Campden Addtions

When you add a campden tablet to water to eliminate the chloramine what are you adding to the water on a net basis?  Just looking around on the web it looks like adding one campden tablet to 10 gallons of water would add 6.7 ppm sulfur dioxide but that supposedly goes away as it reacts with chlorine and chloramine.  So does that mean that the addition of the tablet adds nothing on a net basis or are there some residual mineral additions that should be taken into account when building your water?

I know that the common convention is that one tablet should be added to 20 gallons of water.  Is there enough of an impact that only half a tablet should be added to 10 gallons?

Municipal water with chloramine added will be above neutral pH, w/mostly monochloramine.  Added sulfur dioxide combines w/water to form some sulfurous acid that reacts w/monochoramine to produce ammonium, chloride, hydrogen, and sulfate ions in your solution.

SO2 + H2O → H2SO3,

H2SO3 + NH2Cl + H2O → NH4+ + Cl- + 2H+ + SO4-

Drinking water is supposed to be less than 4 ppm chloramine, so it looks like you are in the ballpark.
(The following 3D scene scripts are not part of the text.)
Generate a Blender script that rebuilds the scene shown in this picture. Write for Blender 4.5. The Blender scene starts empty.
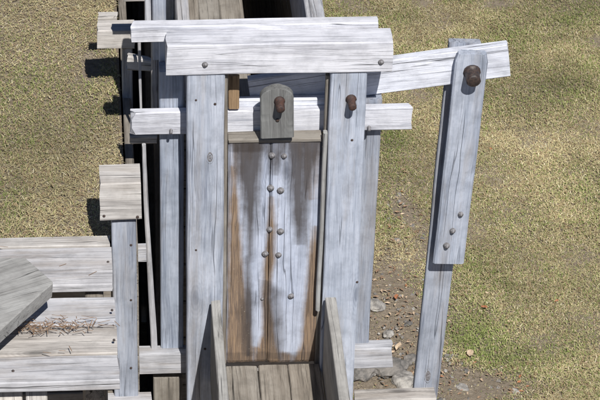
import bpy, bmesh, math, random
import numpy as np
from mathutils import Vector, Matrix, noise
random.seed(7); rng = np.random.default_rng(7)
R = math.radians
S = bpy.context.scene
# ------------------------------------------------------------------ camera
F = 2900.0                      # focal length in units of the 600 px wide picture
YAW, PITCH, ROLL = R(5.0), R(32.0), R(1.4)
TOPZ = 4.55                     # height of the point the camera looks at above the lower lawn
fw = Vector((math.sin(YAW)*math.cos(PITCH), math.cos(YAW)*math.cos(PITCH), -math.sin(PITCH)))
right = fw.cross(Vector((0, 0, 1))).normalized()
up = right.cross(fw).normalized()
cr = right*math.cos(ROLL) + up*(-math.sin(ROLL))*-1
cr = right*math.cos(ROLL) - up*math.sin(ROLL)*-1
cr = (Matrix.Rotation(ROLL, 3, -fw) @ right).normalized()
cu = (Matrix.Rotation(ROLL, 3, -fw) @ up).normalized()
LOOK = Vector((0, 0, TOPZ))
CAM = LOOK - fw*15.2
cd = bpy.data.cameras.new('camera'); cam = bpy.data.objects.new('camera', cd)
S.collection.objects.link(cam); S.camera = cam
m = Matrix((cr, cu, -fw)).transposed().to_4x4(); m.translation = CAM
cam.matrix_world = m
cd.sensor_width = 36; cd.lens = F/600*36; cd.clip_end = 400; cd.clip_start = 0.5
def ray(px, py): return (fw + cr*((px-300)/F) + cu*((200-py)/F))
def at(px, py, Y):
    d = ray(px, py); return CAM + d*((Y-CAM.y)/d.y)
def atz(px, py, z):
    d = ray(px, py); return CAM + d*((z-CAM.z)/d.z)
# ------------------------------------------------------------------ light
E, PHI = R(50), R(11)
L = Vector((-math.cos(E)*math.sin(PHI), math.cos(E)*math.cos(PHI), -math.sin(E)))
w = bpy.data.worlds.new('World'); S.world = w; w.use_nodes = True
nt = w.node_tree; sky = nt.nodes.new('ShaderNodeTexSky'); sky.sky_type = 'NISHITA'; sky.sun_disc = False
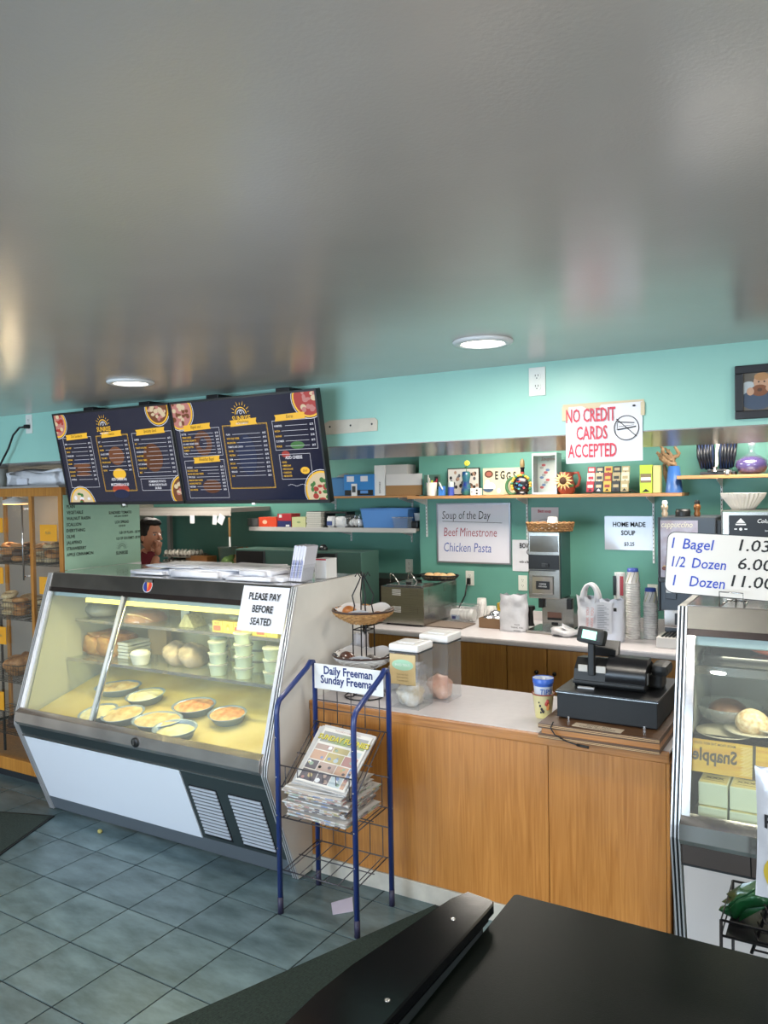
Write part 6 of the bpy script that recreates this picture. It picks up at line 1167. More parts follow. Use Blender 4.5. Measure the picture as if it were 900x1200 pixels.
# cups
x = atY(726.5, 690, 5.42).x; q = atY(726, 671, 5.42); g = G(); g.lathe([(.044, 0), (.036, q.z-Z9)], WHITE, 22, (x, 5.42, Z9)); g.box(x+.010, x+.032, 5.379, 5.3835, q.z-.15, q.z-.02, mat('cup_red', '#a52a33', .4)); g.box(x-.036, x-.016, 5.378, 5.3825, q.z-.15, q.z-.02, BLACK); one('tall_cup_stack', g, 'white cups with a red and black print behind the takeout bag', 'cup')
def cupstack(px, pyt, y, n, r, h, lab, grp):
    x = atY(px, 720, y).x; zt = atY(px, pyt, y).z; dz = (zt-h-Z9)/(n-1)
    g = G(); g.lathe([(r, 0), (r*1.03, .002), (r*1.03, .006), (r*.98, .007), (r*.74, h), (r*.70, h), (.001, h-.003)], SWC, 20)
    me = g.mesh('paper_cup'); g = G(); g.lathe([(r, 0), (r*1.03, .002), (r*1.03, .006), (r*.98, .007), (r*.80, h-.022)], SWC, 20); g.lathe([(r*.80, h-.022), (r*.74, h), (.001, h)], mat('cup_base_blue', '#3550a8', .4), 20)
    for k in range(5): a_ = -PI/2-1.3+.65*k; g.tube([((r*.99-r*.2*u)*math.cos(a_+u*.6), (r*.99-r*.2*u)*math.sin(a_+u*.6), h*(.12+.68*u)) for u in (0, .33, .66, 1)], .0018, (MATS['cup_line'], mat('cup_line_yellow', '#b8b060', .5))[k % 2], 4)
    me2 = g.mesh('paper_cup')
    for k in range(n):
        o = bpy.data.objects.new('paper_cup', me2 if k == n-1 else me); COL.objects.link(o); o.location = (x+.0008*math.sin(k*2.1), y, Z9+dz*k); o.rotation_euler = (0, 0, k*1.3 if k < n-1 else 0); setp(o, ('blue bottomed top cup of ' if k == n-1 else ORD[n-1-k]+' paper cup from the top of ')+lab, 'cup', None if k == n-1 else grp)
cupstack(742, 666, 5.28, 24, .045, .10, 'the taller cup stack behind the register', 'cups of the taller stack')
cupstack(762.5, 689, 5.32, 16, .045, .10, 'the shorter cup stack at the right', 'cups of the shorter stack')
# cappuccino machine
ex0, ex1 = -1.03, -.70; ey = 5.09
t = T('cappuccino_machine', 'dark cappuccino machine with a picture front behind the price board', 'coffee machine'); zt = atY(790, 606, ey).z; g = G(); g.box(ex0, ex1, ey, ey+.42, 1.12, zt, mat('machine_grey', '#4a4f55', .4, .3), .006); g.box(ex0, ex1, ey+.17, ey+.42, Z9, 1.12, MATS['machine_grey'], .004); t.p('body', g)
g = G(); g.box(ex0+.012, ex1-.10, ey-.006, ey-.0005, 1.33, zt-.02, mat('picture_front', '#8a6a64', .25, col2='#c9c3d6', vscale=6)); fp = t.p('picture_panel', g); g = G(); g.text('cappuccino', .050, mat('cap_cream', '#e8dcc0', .4), fwall(ex0+.11, ey-.0065, zt-.062), 'CENTER', .82, .01, shear=.25); 
rr = random.Random(2)
for k in range(16): disc(g, ex0+.03+rr.random()*.15, ey-.0066-.00005*k, 1.38+rr.random()*.13, .016, .012, mat('ppr_%d' % (k % 4), ('#b4552e', '#d8a860', '#7c3a22', '#e2d3bc')[k % 4], .4), 10)
t.p('print', g, parent=fp)
g = G(); g.box(ex0, ex0+.008, ey-.02, ey, 1.12, zt, BLACK); g.box(ex0, ex1, ey-.03, ey-.0005, 1.30, 1.33, BLACK, .004); t.p('front_trim', g); g = G(); g.box(ex0+.04, ex0+.105, ey-.012, ey-.0005, 1.195, 1.26, MATS['machine_grey'], .003); g.box(ex0+.045, ex0+.075, ey-.014, ey-.012, 1.235, 1.257, WHITE); t.p('button_panel', g)
g = G(); g.box(ex0+.03, ex0+.15, ey-.01, ey+.05, 1.02, 1.13, CHROME, .004); g.box(ex0+.095, ex0+.145, ey-.016, ey-.010, 1.04, 1.11, BLACK, .002); g.box(ex0+.115, ex0+.13, ey-.019, ey-.016, 1.055, 1.08, WHITE); t.p('dispenser', g)
g = G(); g.box(ex0-.005, ex1, ey-.07, ey+.15, Z9, Z9+.065, mat('drip_white', '#cfccc8', .4), .004); t.p('drip_tray', g); g = G()
for k in range(9): g.box(ex0+.02+.022*k, ex0+.032+.022*k, ey-.05, ey+.13, Z9+.0655, Z9+.070, BLACK)
t.p('drip_grid', g, kind='stuff'); x = atY(800, 600, ey+.08).x; g = G(); g.lathe([(.044, 0), (.046, .03), (.040, .045), (.001, .046)], BLACK, 22, (x, ey+.09, zt+.001)); t.p('black_lid', g); t.done()  # loose black lid lying on the machine, only parented to it
for i, (px, c_) in enumerate(((779, '#b8a48c'), (817, '#7a4f2a'))):
    x = atY(px, 600, ey+.08).x; g = G(); g.lathe([(.016, 0), (.020, .02), (.014, .032), (.021, .05), (.021, .066), (.016, .07), (.016, .084), (.013, .09)], mat('pump_%d' % i, c_, .3, .4), 14, (x, ey+.08, zt+.001)); g.lathe([(.015, .072), (.018, .085), (.012, .10)], WHITE if not i else BLACK, 12, (x, ey+.08, zt+.001)); one('small_bottle', g, ('pale', 'dark copper')[i]+' little bottle standing on the cappuccino machine', 'bottle')

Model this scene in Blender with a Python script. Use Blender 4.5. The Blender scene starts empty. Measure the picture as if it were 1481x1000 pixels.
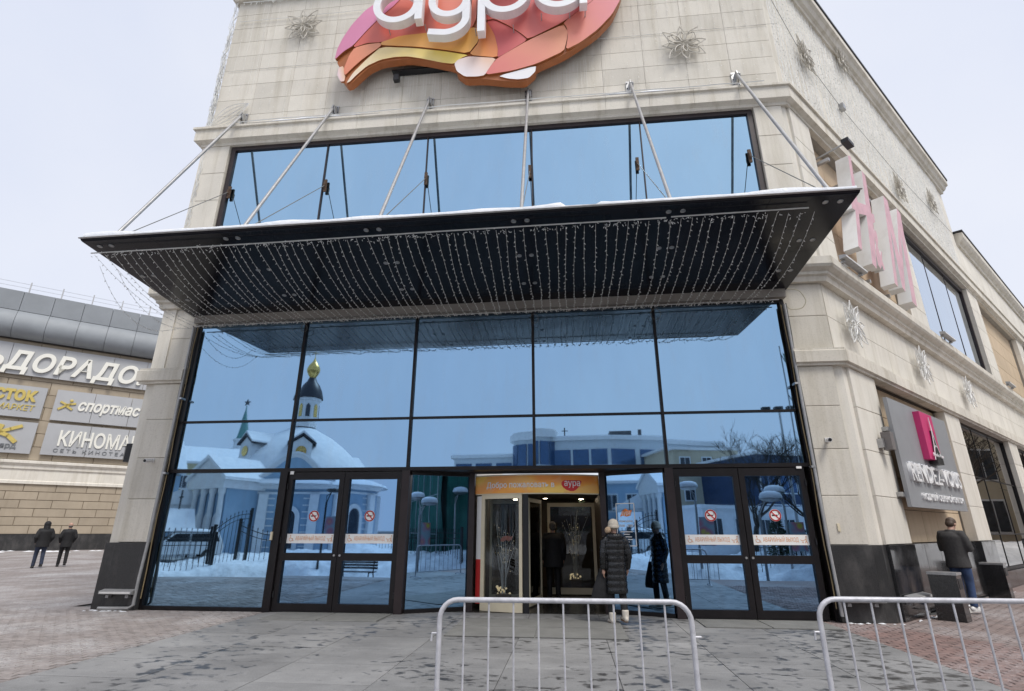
import bpy, bmesh, math, random
from mathutils import Vector, Matrix
random.seed(7)
R = math.radians
PI = math.pi
SC = bpy.context.scene
COL = SC.collection

# ------------------------------------------------------------------ camera
cam_d = bpy.data.cameras.new('camera'); cam = bpy.data.objects.new('camera', cam_d); COL.objects.link(cam)
cam_d.sensor_fit = 'HORIZONTAL'; cam_d.sensor_width = 36.0; cam_d.lens = 767.3 * 36.0 / 1481.0
cam_d.clip_start = 0.05; cam_d.clip_end = 2000
PITCH, YAW, ROLL = 0.33627, 0.10345, 0.00135
cam.location = (1.892, -10.412, 1.42)
cam.rotation_euler = (Matrix.Rotation(YAW, 3, 'Z') @ Matrix.Rotation(PI / 2 + PITCH, 3, 'X') @ Matrix.Rotation(ROLL, 3, 'Z')).to_euler()
SC.camera = cam

# ------------------------------------------------------------------ sky (overcast winter day) and sun
SUN_AZ, SUN_EL = R(141), R(57)          # azimuth clockwise from +y
world = bpy.data.worlds.new('World'); SC.world = world; world.use_nodes = True
wn, wl = world.node_tree.nodes, world.node_tree.links
wn.clear()
sky = wn.new('ShaderNodeTexSky'); sky.sky_type = 'NISHITA'; sky.sun_disc = False
sky.sun_elevation = SUN_EL; sky.sun_rotation = SUN_AZ; sky.air_density = 1.0; sky.dust_density = 4.0
mixc = wn.new('ShaderNodeMix'); mixc.data_type = 'RGBA'; mixc.inputs[0].default_value = 0.93
tc = wn.new('ShaderNodeTexCoord'); cn = wn.new('ShaderNodeTexNoise'); cn.inputs['Scale'].default_value = 1.6; cn.inputs['Detail'].default_value = 6
wl.new(tc.outputs['Generated'], cn.inputs['Vector'])
cr = wn.new('ShaderNodeValToRGB'); cr.color_ramp.elements[0].position = .3; cr.color_ramp.elements[1].position = .75
cr.color_ramp.elements[0].color = (.715, .765, .905, 1); cr.color_ramp.elements[1].color = (.865, .885, .955, 1)
wl.new(cn.outputs['Fac'], cr.inputs[0])
sc_ = wn.new('ShaderNodeVectorMath'); sc_.operation = 'SCALE'; sc_.inputs['Scale'].default_value = 6.1
wl.new(cr.outputs['Color'], sc_.inputs[0])
wl.new(sky.outputs[0], mixc.inputs[6]); wl.new(sc_.outputs[0], mixc.inputs[7])
bg = wn.new('ShaderNodeBackground'); bg.inputs['Strength'].default_value = 0.1
wo = wn.new('ShaderNodeOutputWorld')
wl.new(mixc.outputs[2], bg.inputs['Color']); wl.new(bg.outputs[0], wo.inputs['Surface'])
sun_d = bpy.data.lights.new('sun', 'SUN'); sun = bpy.data.objects.new('sun', sun_d); COL.objects.link(sun)
sun_d.energy = 1.5; sun_d.angle = R(20); sun_d.color = (1.0, .955, .89)
sd = Vector((math.sin(SUN_AZ) * math.cos(SUN_EL), math.cos(SUN_AZ) * math.cos(SUN_EL), math.sin(SUN_EL)))
sun.rotation_euler = sd.to_track_quat('Z', 'Y').to_euler(); sun.location = sd * 60
SC.view_settings.view_transform = 'Standard'; SC.view_settings.look = 'None'
SC.view_settings.exposure = 0.80; SC.view_settings.gamma = 1.0; SC.view_settings.use_curve_mapping = False
SC.render.engine = 'CYCLES'
SC.cycles.use_denoising = True
SC.cycles.max_bounces = 8; SC.cycles.glossy_bounces = 6; SC.cycles.transmission_bounces = 6; SC.cycles.transparent_max_bounces = 12
SC.cycles.caustics_reflective = False; SC.cycles.caustics_refractive = False; SC.cycles.sample_clamp_indirect = 6

# ------------------------------------------------------------------ helpers
class MB:
    """collects shapes for ONE mesh"""
    def __init__(s): s.v = []; s.f = []; s.m = []; s.mi = 0
    def add(s, vs, fs, M=None):
        o = len(s.v)
        s.v += [tuple(M @ Vector(p)) for p in vs] if M else [tuple(p) for p in vs]
        s.f += [tuple(i + o for i in f) for f in fs]; s.m += [s.mi] * len(fs)
        return s
    def box(s, x0, x1, y0, y1, z0, z1, M=None):
        return s.add([(x0, y0, z0), (x1, y0, z0), (x1, y1, z0), (x0, y1, z0), (x0, y0, z1), (x1, y0, z1), (x1, y1, z1), (x0, y1, z1)],
                     [(3, 2, 1, 0), (4, 5, 6, 7), (0, 1, 5, 4), (1, 2, 6, 5), (2, 3, 7, 6), (3, 0, 4, 7)], M)
    def prism(s, poly, a, b, plane='xz', M=None, caps=True, side_mi=None):
        """polygon extruded from a (front) to b; plane xz -> along y, xy -> along z, yz -> along x"""
        n = len(poly)
        P = {'xz': lambda p, t: (p[0], t, p[1]), 'xy': lambda p, t: (p[0], p[1], t), 'yz': lambda p, t: (t, p[0], p[1])}[plane]
        o = len(s.v); vs = [P(p, a) for p in poly] + [P(p, b) for p in poly]
        fs = [tuple(range(n)), tuple(range(2 * n - 1, n - 1, -1))] if caps else []
        mi = s.mi
        s.add(vs, fs, M)
        if side_mi is not None: s.mi = side_mi
        s.f += [(o + i, o + n + i, o + n + (i + 1) % n, o + (i + 1) % n) for i in range(n)]; s.m += [s.mi] * n
        s.mi = mi
        return s
    def tube(s, pts, r, n=6, M=None, cap=True, closed=False):
        pts = [Vector(p) for p in pts]; k = len(pts); rs = r if isinstance(r, (list, tuple)) else [r] * k
        vs = []; up = None
        for i, p in enumerate(pts):
            if closed: t = pts[(i + 1) % k] - pts[i - 1]
            else: t = pts[min(i + 1, k - 1)] - pts[max(i - 1, 0)]
            if t.length < 1e-9: t = Vector((0, 0, 1))
            t.normalize()
            if up is None: up = Vector((0, 0, 1)) if abs(t.z) < .9 else Vector((1, 0, 0))
            a = t.cross(up)
            if a.length < 1e-6: a = t.orthogonal()
            a.normalize(); b = t.cross(a).normalized(); up = -b if b.dot(up) < 0 else b
            b = a.cross(t)
            for j in range(n):
                w = 2 * PI * j / n; vs.append(p + (a * math.cos(w) + b * math.sin(w)) * rs[i])
        fs = []
        for i in range(k if closed else k - 1):
            q = (i + 1) % k
            for j in range(n): fs.append((i * n + j, i * n + (j + 1) % n, q * n + (j + 1) % n, q * n + j))
        if cap and not closed: fs += [tuple(range(n - 1, -1, -1)), tuple((k - 1) * n + j for j in range(n))]
        return s.add(vs, fs, M)
    def bar(s, a, b, r, n=6): return s.tube([a, b], r, n)
    def lathe(s, prof, n=16, M=None, a0=0, a1=2 * PI):
        full = abs(a1 - a0 - 2 * PI) < 1e-6; m = n if full else n + 1; vs = []
        for (r, z) in prof:
            for j in range(m):
                w = a0 + (a1 - a0) * j / n; vs.append((r * math.cos(w), r * math.sin(w), z))
        fs = []
        for i in range(len(prof) - 1):
            for j in range(n if full else m - 1):
                q = (j + 1) % m; fs.append((i * m + j, i * m + q, (i + 1) * m + q, (i + 1) * m + j))
        return s.add(vs, fs, M)
    def ball(s, c, rx, ry=None, rz=None, n=12, k=8, M=None):
        ry = ry or rx; rz = rz or rx; T = Matrix.Translation(Vector(c)) @ Matrix.Diagonal((rx, ry, rz, 1))
        if M: T = M @ T
        return s.lathe([(max(1e-4, math.sin(PI * i / k)), -math.cos(PI * i / k)) for i in range(k + 1)], n, T)
    def loft(s, rings, n=14, M=None):
        """rings: (cx,cy,cz,rx,ry[,rotation]) horizontal ellipses"""
        vs = []
        for r_ in rings:
            cx, cy, cz, rx, ry = r_[:5]; ro = r_[5] if len(r_) > 5 else 0
            for j in range(n):
                w = 2 * PI * j / n; x, y = rx * math.cos(w), ry * math.sin(w)
                vs.append((cx + x * math.cos(ro) - y * math.sin(ro), cy + x * math.sin(ro) + y * math.cos(ro), cz))
        fs = [(i * n + j, i * n + (j + 1) % n, (i + 1) * n + (j + 1) % n, (i + 1) * n + j) for i in range(len(rings) - 1) for j in range(n)]
        fs += [tuple(range(n - 1, -1, -1)), tuple((len(rings) - 1) * n + j for j in range(n))]
        return s.add(vs, fs, M)
    def sweep(s, prof, path, z=0.0, closed_prof=True):
        """prof: (out, z) points; path: 2-D points walked so that outward is on the right-hand side; mitred corners"""
        k = len(path); vs = []
        for i, p in enumerate(path):
            p = Vector(p)
            d0 = (Vector(path[i]) - Vector(path[i - 1])).normalized() if i else None
            d1 = (Vector(path[i + 1]) - Vector(path[i])).normalized() if i < k - 1 else None
            if d0 is None: d0 = d1
            if d1 is None: d1 = d0
            n0 = Vector((d0.y, -d0.x)); n1 = Vector((d1.y, -d1.x)); nn = (n0 + n1).normalized(); nn = nn / max(.2, nn.dot(n0))
            for (o, zz) in prof: vs.append((p.x + nn.x * o, p.y + nn.y * o, z + zz))
        m = len(prof); fs = []
        for i in range(k - 1):
            for j in range(m if closed_prof else m - 1):
                q = (j + 1) % m; fs.append((i * m + j, (i + 1) * m + j, (i + 1) * m + q, i * m + q))
        fs += [tuple(range(m)), tuple((k - 1) * m + j for j in range(m - 1, -1, -1))]
        return s.add(vs, fs)
    def mesh(s, name):
        me = bpy.data.meshes.new(name); me.from_pydata(s.v, [], s.f); 
        if any(s.m): me.polygons.foreach_set('material_index', s.m)
        me.update(); return me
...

Extra SO2 won’t hurt, and I add some potassium metabisulfite powder (cheaper than campden tabs) to my mash as insurance against oxidation.  It’s volatile and is gone by the end of the boil.  Some yeasts, especially lager yeasts, produce SO2, which helps against oxidation in the same way.

Jeff, have you noticed any difference doing that?  I experimented with it fir a year and eventually stopped because I couldn’t tell if it was doing anything.  Maybe I wasn’t getting enough oxidation to worry about in the first place?

Thanks for the responses.  I’m going to relax and not worry about this, which I figured was the answer but I wanted to confirm.

What is the recommended dose to prevent oxidation? I seem to remember 25 ppm, but it is pretty hazy.

Hazy here, too, Tom.  I recall I’d use either 1/2 or 1 tab in a mash for a 5 gal. batch, but I don’t recall what concentration it was.

Denny - I can’t say I’ve noticed any difference, probably for the same reason that you gave, but it’s cheap insurance.  I don’t always remember to do it.

I don’t know the correct dosage, either, but I use about 1/4 tsp in a ten gallon batch.

Jeff, I’m a big fan of cheap insurance!

How gentle are you guys with your mash (or not gentle).

I’m usually pretty careful but on my first decoction, not so much.  I’ll have to see if there is any difference as far as oxidation.

Not too gentle.  I pour in water and stir vigorously.

I pour in water and stir, but I’m careful not to incorporate air.  Same when I do a decoction - I’m careful not to splash more than a minimum.

So you think the mash can oxidize in the time it takes to mash?  I would think that the O2 absorbed by any splashing would be driven off in the boil but that’s just a WAG.

This has been a hot and controversial topic over the years among homebrewers.  It has its own acronym, HSA, for hot side aeration.  In theory, at least, if the wort components are oxidized in the mash or any time before chilling, they won’t get unoxidized (reduced) later, although the problem may not show up immediately.

If you are a masochist, do a google hbd.org site search for hsa and stand back!

Don’t worry.  I’ve been there but it’s been so long I don’t remember most of what I googled.  I just always try to be as careful as possible in case HSA exists.  Just have to get my decoction process down.

Sorry to hijack this thread, but I have a question about Campden too.  In an attempt to save a little time I’d like to start heating my mash/sparge water while it’s filtering into my HLT.  Can I add the Campden to the heated water and still have it work? or should I just have a second cup of coffee during the few extra minutes I’ll add by waiting to heat the full amount of water?

Thanks.

MArio

I think that adding it to warm or hot water would work fine, but you’d probably want to stir it immediately so distribute it before it all volatilizes.